Älteste Ortsschild der Welt entschlüsselt
9. Dezember 2020Auf einem Felsen sind die vier Hieroglyphen zu lesen: "Domäne des Königs Skorpion”. Die Felsinschrift stammt aus dem Wadi Abu Subeira (nord-) östlich von der Stadt Assuan.
Die Bedeutung und Datierung der Hieroglyphen konnten Ägyptologen der Uni Bonn und Forscher des ägyptischen Antikenministeriums jetzt entschlüsseln: Laut dem Ägyptologen Prof. Dr. Ludwig Morenz von der Universität Bonn stammt das in den Fels gemeißelte Ortsnamensschild aus dem ausgehenden vierten Jahrtausend v. Chr., genauer aus der Zeit etwa um 3070.
Hinweis auf eine Ortsbezeichnung
Eine Kreis-Hieroglyphe gab den Forschern den Hinweis, dass der Felsen als eine Ortsbezeichnung diente. "Wir können die vier Hieroglyphen als `Domäne´ (bzw. Pflanzung) des Königs SKORPION lesen, also ein spezifischer Ortsname", erklärt Prof. Morenz im DW-Interview.
Die Bezeichnung `Domäne´ war ein bereits im vierten Jahrtausend fest ausgebildeter Begriff, der eine von einem zentraleren Ort bzw. Herrscher abhängige Wirtschaftsanlage bezeichnete.
Hinzu kommt im Schriftbild, dass das letzte Zeichen – ein Kreis, der in starker Schematisierung eine Siedlung repräsentiert – die ganze Zeichengruppe als einen Ortsnamen ausweist, so Morenz.

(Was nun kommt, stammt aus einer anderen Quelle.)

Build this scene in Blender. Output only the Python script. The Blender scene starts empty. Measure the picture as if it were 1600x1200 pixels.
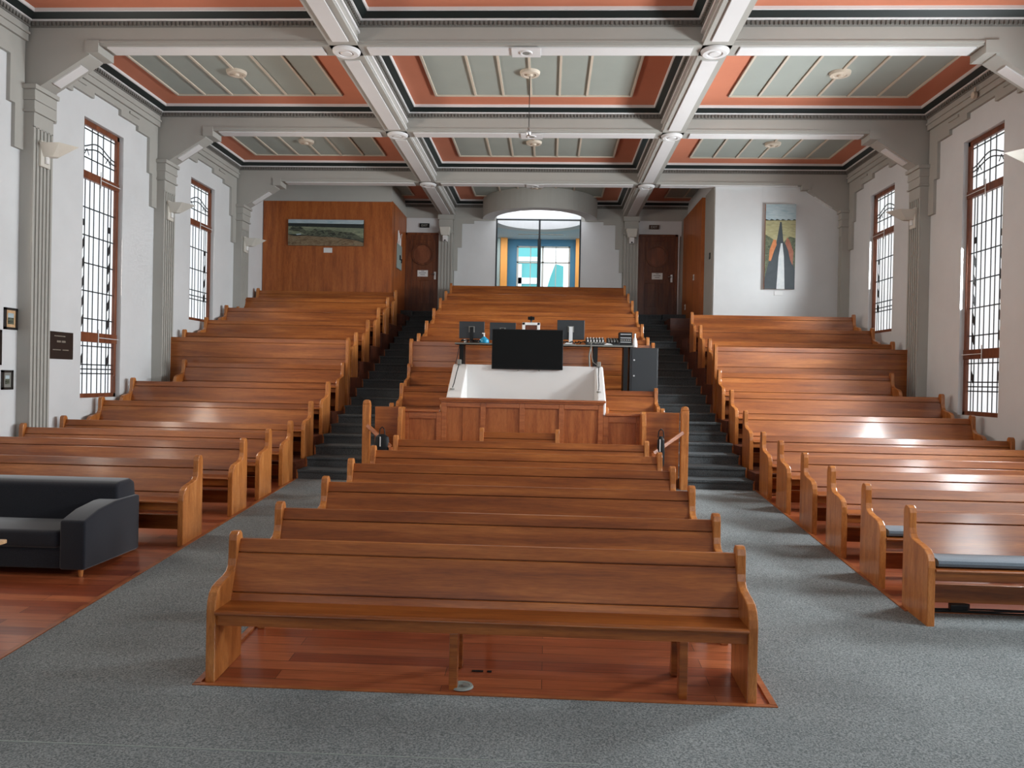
import bpy, bmesh, math, random
from math import sin, cos, pi, radians
from mathutils import Vector, Matrix
random.seed(7)
C = bpy.context.scene.collection
SC = bpy.context.scene
H0 = 2.3            # all heights below are measured from the camera's eye level; H0 lifts them into the world

# ------------------------------------------------------------------ camera, world, exposure
YAW, PITCH, ROLL, FPX = radians(-2.6656), radians(-0.3399), 0.020, 1200.0
fw = Vector((sin(YAW)*cos(PITCH), cos(YAW)*cos(PITCH), sin(PITCH)))
rt = Vector((cos(YAW), -sin(YAW), 0)); up = rt.cross(fw)
r2 = rt*cos(ROLL) + up*sin(ROLL); u2 = -rt*sin(ROLL) + up*cos(ROLL)
cd = bpy.data.cameras.new('camera'); cam = bpy.data.objects.new('camera', cd); C.objects.link(cam)
cd.sensor_width = 36.0; cd.lens = 36.0*FPX/1600.0; cd.clip_start = 0.05; cd.clip_end = 200
cam.matrix_world = Matrix(((r2.x, u2.x, -fw.x, 0), (r2.y, u2.y, -fw.y, 0), (r2.z, u2.z, -fw.z, H0), (0, 0, 0, 1)))
SC.camera = cam
SC.view_settings.view_transform = 'Standard'; SC.view_settings.look = 'None'
SC.view_settings.gamma = 1.0; SC.view_settings.use_curve_mapping = False
SC.view_settings.exposure = 0.78
W = bpy.data.worlds.new('sky'); SC.world = W; W.use_nodes = True
W.node_tree.nodes['Background'].inputs[0].default_value = (0.86, 0.93, 1.0, 1)
W.node_tree.nodes['Background'].inputs[1].default_value = 1.3
SC.cycles.max_bounces = 8; SC.cycles.diffuse_bounces = 5; SC.cycles.glossy_bounces = 3
SC.cycles.caustics_reflective = False; SC.cycles.caustics_refractive = False
SC.cycles.sample_clamp_indirect = 4.0
SC.cycles.use_denoising = True
WIN_R, WIN_L, WIN_B = .50, .45, .5      # glow of the frosted panes of each wall, the rear ones added
P_R, P_L, P_B = 470, 120, 12             # daylight (watts) entering at each window, last one for added rear fill
SPREAD = radians(120)
COL_R, COL_L, COL_B = (0.93, 0.975, 1.0), (1.0, 0.86, 0.73), (0.90, 0.96, 1.0)
def day_or_fill(name, loc, direction, w, h, power, col, spread):
    """daylight coming in through one window, as a lamp lying in the window's own plane"""
    ld = bpy.data.lights.new(name, 'AREA'); ld.shape = 'RECTANGLE'; ld.size = w; ld.size_y = h
    ld.energy = power; ld.color = col; ld.spread = spread
    o = bpy.data.objects.new(name, ld); C.objects.link(o); o.location = (loc[0], loc[1], loc[2]+H0)
    o.rotation_euler = Vector(direction).to_track_quat('-Z', 'Z').to_euler()
for _y in [11.895+3.49*k for k in range(-3, 2)]:
    _s = SPREAD if _y > 10 else radians(172)
    _k = .45 if _y > 15 else 1.15 if _y > 10 else 1.4 if _y > 8 else .75 if _y > 4 else .15
    _z = (1.05 if _y > 14 else -.42, 3.87)
    for _x, _d, _p, _c in ((-7.102, 1, P_L, COL_L), (6.50, -1, P_R, COL_R)):
        day_or_fill('day_or_fill', (_x, _y, sum(_z)/2), (_d, 0, 0), .95, _z[1]-_z[0]-.1, _p*(_z[1]-_z[0])/4.3*_k*(1 if _d > 0 or _y > 10 else 1.1 if _y > 8 else 1.45 if _y > 4 else 4), _c, _s)
for _x in (-4.9, -1.6, .95, 4.3): day_or_fill('day_or_fill', (_x, -5.9, 1.65), (0, 1, 0), 1.6, 4.2, P_B, COL_B, SPREAD)  # fill lamps added in front of the invented rear windows

# ------------------------------------------------------------------ materials
def mat(name, col=(.5, .5, .5), rough=.6, metal=0, spec=.5, coat=0, coat_rough=.1, emit=None, es=0):
    m = bpy.data.materials.new(name); m.use_nodes = True
    b = m.node_tree.nodes['Principled BSDF']
    b.inputs['Base Color'].default_value = (*col, 1); b.inputs['Roughness'].default_value = rough
    b.inputs['Metallic'].default_value = metal; b.inputs['Specular IOR Level'].default_value = spec
    b.inputs['Coat Weight'].default_value = coat; b.inputs['Coat Roughness'].default_value = coat_rough
    if emit: b.inputs['Emission Color'].default_value = (*emit, 1); b.inputs['Emission Strength'].default_value = es
    return m
def nodes(m): return m.node_tree.nodes, m.node_tree.links, m.node_tree.nodes['Principled BSDF']
def noise(N, L, vec, scale, detail=4, rough=.5, dist=0):
    n = N.new('ShaderNodeTexNoise'); n.inputs['Scale'].default_value = scale; n.inputs['Detail'].default_value = detail
    n.inputs['Roughness'].default_value = rough; n.inputs['Distortion'].default_value = dist
    if vec: L.new(vec, n.inputs['Vector'])
    return n
def ramp(N, L, fac, stops):
    r = N.new('ShaderNodeValToRGB'); e = r.color_ramp.elements
    while len(e) > 1: e.remove(e[-1])
    e[0].position, e[0].color = stops[0][0], (*stops[0][1], 1)
    for p, c in stops[1:]:
        q = e.new(p); q.color = (*c, 1)
    L.new(fac, r.inputs[0]); return r
def coords(N, L, scale, per_object=True):
    tc = N.new('ShaderNodeTexCoord'); mp = N.new('ShaderNodeMapping'); mp.inputs['Scale'].default_value = scale
    L.new(tc.outputs['Object'], mp.inputs['Vector'])
    if per_object:
        oi = N.new('ShaderNodeObjectInfo'); ml = N.new('ShaderNodeMath'); ml.operation = 'MULTIPLY'; ml.inputs[1].default_value = 37
        L.new(oi.outputs['Random'], ml.inputs[0])
        cb = N.new('ShaderNodeCombineXYZ'); [L.new(ml.outputs[0], cb.inputs[i]) for i in range(3)]
        L.new(cb.outputs[0], mp.inputs['Location'])
    return mp.outputs['Vector']
def wood(name, scale, dark, mid, light, rough=.3, coat=.35, bands=None, coat_rough=.16):
    m = mat(name, mid, rough, coat=coat, coat_rough=coat_rough); N, L, B = nodes(m)
    v = coords(N, L, scale)
    n = noise(N, L, v, 1.6, 6, .62, .35)
    r = ramp(N, L, n.outputs['Fac'], [(.3, dark), (.5, mid), (.72, light)])
    v2 = coords(N, L, tuple(s*9 for s in scale)); n2 = noise(N, L, v2, 2.2, 3, .6)
    r2_ = ramp(N, L, n2.outputs['Fac'], [(.3, (.72, .70, .68)), (.6, (1.06, 1.06, 1.06))])
    mx = N.new('ShaderNodeMix'); mx.data_type = 'RGBA'; mx.blend_type = 'MULTIPLY'; mx.inputs['Factor'].default_value = .8
    L.new(r.outputs[0], mx.inputs['A']); L.new(r2_.outputs[0], mx.inputs['B'])
    out = mx.outputs['Result']
    oi = N.new('ShaderNodeObjectInfo')
    vr = ramp(N, L, oi.outputs['Random'], [(0, (.86, .82, .80)), (1, (1.12, 1.12, 1.12))])
    m2 = N.new('ShaderNodeMix'); m2.data_type = 'RGBA'; m2.blend_type = 'MULTIPLY'; m2.inputs['Factor'].default_value = 1
    L.new(out, m2.inputs['A']); L.new(vr.outputs[0], m2.inputs['B'])
    L.new(m2.outputs['Result'], B.inputs['Base Color'])
    B.inputs['Specular IOR Level'].default_value = .35
    return m
PD, PM, PL = (.175, .044, .009), (.295, .086, .016), (.46, .16, .036)
M = {}
M['pew'] = wood('pew wood', (.45, 7, 7), PD, PM, PL, .38, .38, coat_rough=.13); M['pew'].node_tree.nodes['Principled BSDF'].inputs['Specular IOR Level'].default_value = .45
M['pew_end'] = wood('pew end wood', (9, 9, 1.2), (.30, .095, .022), (.45, .165, .042), (.60, .26, .08))
M['panel_wood'] = wood('panelling wood', (7, 7, .8), (.27, .072, .019), (.40, .125, .034), (.50, .18, .055), .38, .2)
M['rail_wood'] = wood('rail wood', (1, 8, 8), (.24, .068, .022), (.37, .118, .038), (.46, .16, .055))
M['veneer'] = wood('wall veneer', (5, 5, .55), (.26, .070, .016), (.40, .115, .026), (.50, .165, .042), .45, .1)
M['door_wood'] = wood('door wood', (9, 9, .9), (.075, .022, .009), (.14, .042, .015), (.22, .072, .026), .42, .15)
M['win_wood'] = wood('window wood', (6, 6, .9), (.11, .034, .015), (.19, .060, .026), (.27, .09, .04), .4, .1)
M['tier_wood'] = wood('tier wood', (1, 6, 6), (.06, .018, .009), (.11, .030, .013), (.16, .05, .02), .45, .1)
def plank_mat():
    m = mat('floor boards', (.4, .1, .04), .28, coat=.3, coat_rough=.12); N, L, B = nodes(m)
    tc = N.new('ShaderNodeTexCoord')
    br = N.new('ShaderNodeTexBrick'); L.new(tc.outputs['Object'], br.inputs['Vector'])
    br.offset = .37; br.inputs['Scale'].default_value = 1.0
    br.inputs['Brick Width'].default_value = 1.7; br.inputs['Row Height'].default_value = .13; br.inputs['Mortar Size'].default_value = .0018
    br.inputs['Color1'].default_value = (.27, .060, .022, 1); br.inputs['Color2'].default_value = (.50, .155, .062, 1)
    br.inputs['Mortar'].default_value = (.03, .008, .004, 1); br.inputs['Bias'].default_value = -.1
    mp = N.new('ShaderNodeMapping'); mp.inputs['Scale'].default_value = (1.2, 20, 1); L.new(tc.outputs['Object'], mp.inputs['Vector'])
    n = noise(N, L, mp.outputs[0], 2, 5, .6); r = ramp(N, L, n.outputs['Fac'], [(.3, (.7, .68, .66)), (.7, (1.15, 1.15, 1.15))])
    mx = N.new('ShaderNodeMix'); mx.data_type = 'RGBA'; mx.blend_type = 'MULTIPLY'; mx.inputs['Factor'].default_value = 1
    L.new(br.outputs['Color'], mx.inputs['A']); L.new(r.outputs[0], mx.inputs['B']); L.new(mx.outputs['Result'], B.inputs['Base Color'])
    return m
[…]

Schriftnutzung an abgelegenem Ort ungewöhnlich
Wie die Menschen vor mehr als fünftausend Jahren am östlichen Nilufer gelebt haben, unter welchen gesellschaftlichen und politischen Gegebenheiten sie lebten, das ist ein zentraler Forschungsschwerpunkt der Wissenschaftler. Die Neuentdeckung der Felsinschrift sei deshalb von zentraler Bedeutung, so der Bonner Ägyptologe.
"Dies ist meines Erachtens mediengeschichtlich besonders interessant, weil in dieser Zeit Menschen weltweit überhaupt erstmals zu schreiben anfingen. Die Kulturtechnik Schreiben war damals hochmodern. Kulturhistorisch ist dabei auch die moderne Medientechnik in der soziokulturellen Peripherie des Wadi el Malik bemerkenswert“, so Morenz.
Die Inschrift wurde mit vergleichsweise großen Hieroglyphen in den Stein gemeißelt. Aus Ägypten kenne man aus dieser Zeit ansonsten noch eine kursive Form der Schrift, mit der insbesondere wirtschaftliche Daten notiert würden. "Global vergleichbar ist ansonsten aus dem späten vierten Jahrtausend nur noch die Protokeilschrift aus Mesopotamien“, erläutert der Bonner Wissenschaftler.
Ägypten als erster Territorialstaat der Welt
Nach Einschätzung des Wissenschaftlers war Ägypten der erste Territorialstaat weltweit, entsprechend lasse sich aus dem neuen Fund auch sozialgeschichtlich einiges über die Binnenkolonisation im Niltal im späten vierten und frühen dritten Jahrtausend v. Chr. ableiten.
"Mit einer Nord-Süd-Ausdehnung von über 800 km wurde damals im Niltal der globalgeschichtlich betrachtet der erste Territorialstaat der Weltgeschichte mit einem (Gott-)König – ägyptisch: Horus – an der Spitze geschaffen. Wir kennen diese Entwicklung archäologisch vor allem aus Funden und Befunden in Elitennekropolen. Hier bekommen wir im Unterschied zu diesen Zentren eher eine Perspektive der Peripherie in den Blick.“
Nach Ansicht von Prof. Morenz, der die Inschrift zusammen mit Mohamed Abdelhay, Abdelmonem Said (beide Mitarbeiter des ägyptischen Antikenministeriums) und Amr El Hawary von der Universität Bonn vor zwei Jahren fand, sind am jetzigen Fundort noch viele bedeutsame Entdeckungen zu erwarten. Denn bislang wurden das Wadi Abu Subeira und das Wadi el Malik archäologisch noch kaum erforscht. "Dieses Gebiet steht erst am Anfang der archäologischen Erschließung”, so Morenz.